There is a setting to make mono rendering be 150 dpi, to avoid certain repeating pixel details causing a rainbow (coloured diagonals) effect.
LCDs and OLED (only with stripes, not patterns) can have subpixel addressing to slightly improve text. It's better off at about 140 dpi and higher, and the screens with 2 x 2 square pixels instead of 3:1 stripes and 1/3rd width are more prone to artefacts.
It's delusional to claim a 300 dpi mono panel with coloured dots printed roughly in the middle of each pixel (not covering it so as to brighten it and enhance 300 dpi mono content) in a 2 x 2 pattern is the same resolution as a 300 dpi panle without the coloured dots.
So it's better than a pure mono 150dpi but poorer than a pure mono 300 dpi. For 300 dpi mono content the quality and artefacts vary with content. The quality is only constant with minimal artefacts (possibly none other than "screen door" effect if the mono is rendered at 150 dpi.

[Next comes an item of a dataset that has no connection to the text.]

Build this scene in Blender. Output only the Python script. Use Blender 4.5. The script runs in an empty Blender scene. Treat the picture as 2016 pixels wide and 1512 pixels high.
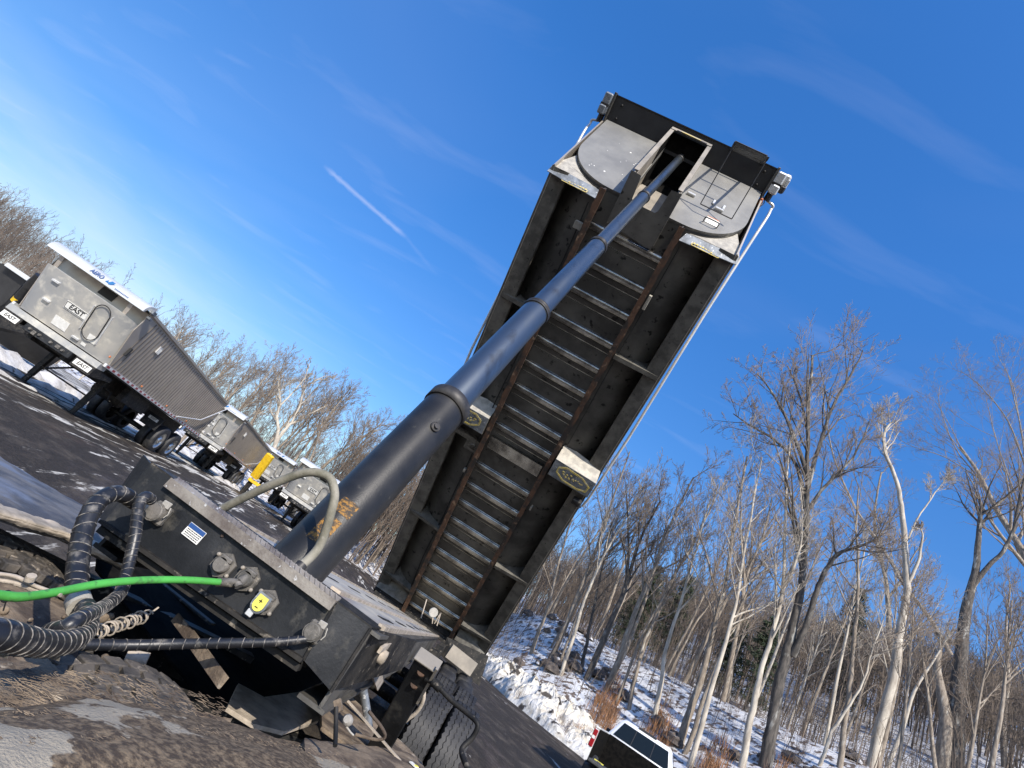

It's delusional not to accept that for mono 300 dpi content that the Libra Colour isn't poorer than either model of mono Libra, especially with front light off and serif fonts designed for paper.
The Libra Colour is a backward step for reading actual novels. The 6″ screen is also too small for most 100% colour content. For novels you are sacrificing quality for 4 hours of reading a novel to see the cover briefly in colour.
My £229 14.25″ Nxtpaper 3.0 arrived this afternoon, but I'll keep the 10.9″ Nxtpaper 2.0 also.
I'll continue to read regular novels on my Libra or Sage.